Sudhir Shetty, the World Bank’s chief economist for the region, said the forecast did not take into account a potential trade war between the world’s two largest economies, although he did not feel that one was imminent.

Some U.S. officials and analysts have said they believe the dispute could eventually be resolved via dialogue, but Beijing reiterated on Thursday that no formal talks have taken place.

However, Shetty noted that two thirds of Chinese goods on a U.S. list targeted for increased tariffs are made in a supply chain that stretches across the region, particularly in Malaysia, the Philippines and Vietnam.

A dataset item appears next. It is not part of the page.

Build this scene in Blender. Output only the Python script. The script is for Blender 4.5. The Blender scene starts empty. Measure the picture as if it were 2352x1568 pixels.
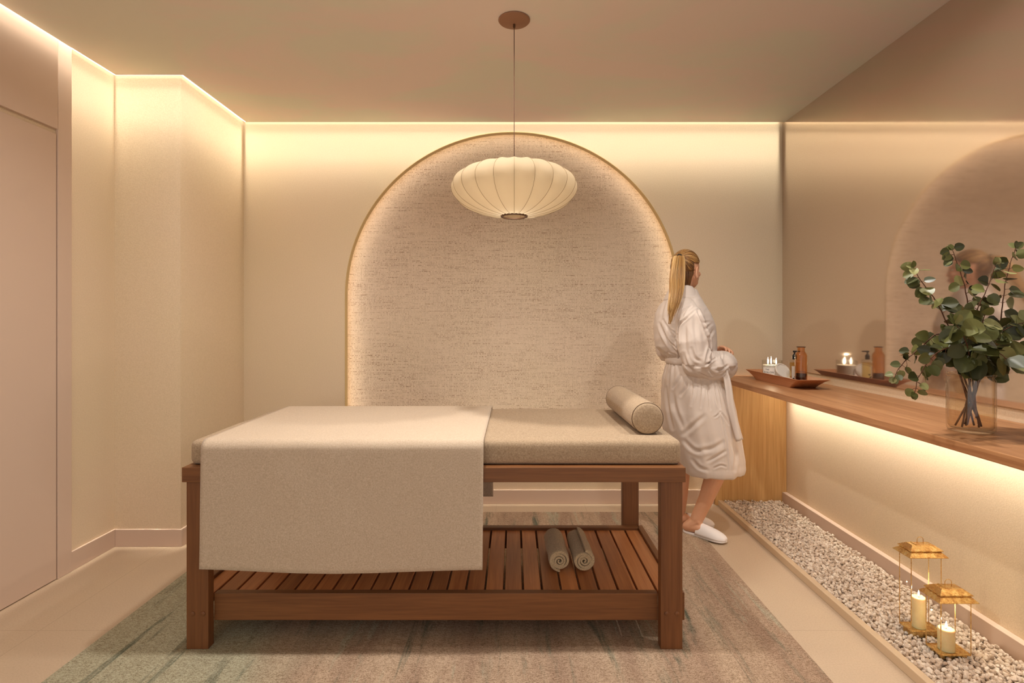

Should the tariffs be imposed on goods assembled in China, there would be “a knock-on effect” to economies in the supply chain, Shetty told a news conference.

“That is a significant thing to be concerned about because the success of this region is based on open trade,” he added.

The World Bank suggested bolstering regional trade through mechanisms such as the ASEAN Economic Community, the Comprehensive and Progressive Agreement for Trans-Pacific Partnership and the China-led Regional Comprehensive Economic Partnership so that the region can try to insulate itself against the threat of a trade war.

“Will that completely offset the impact of a possible trade war? Probably not, but it could certainly mitigate against the worst effects of those developments,” Shetty said.

The pace of interest rate increases in advanced economies is another short-term risk for the region, Shetty said.

Interest rates in most economies in the EAP region are currently at historically low levels and monetary tightening may be needed to help offset capital outflows should rates in advanced economies rise faster than expected, he said.

This was particularly the case for countries with high debt levels or rapid credit growth, such as Malaysia, he said.

Meanwhile, countries such as Papua New Guinea, Laos and Myanmar may have to increase their fiscal buffers through a conservative fiscal stance and better public debt management, he said.

The World Bank expects the region to grow 6.1 percent in 2019, unchanged from its prior forecast, and 6 percent in 2020.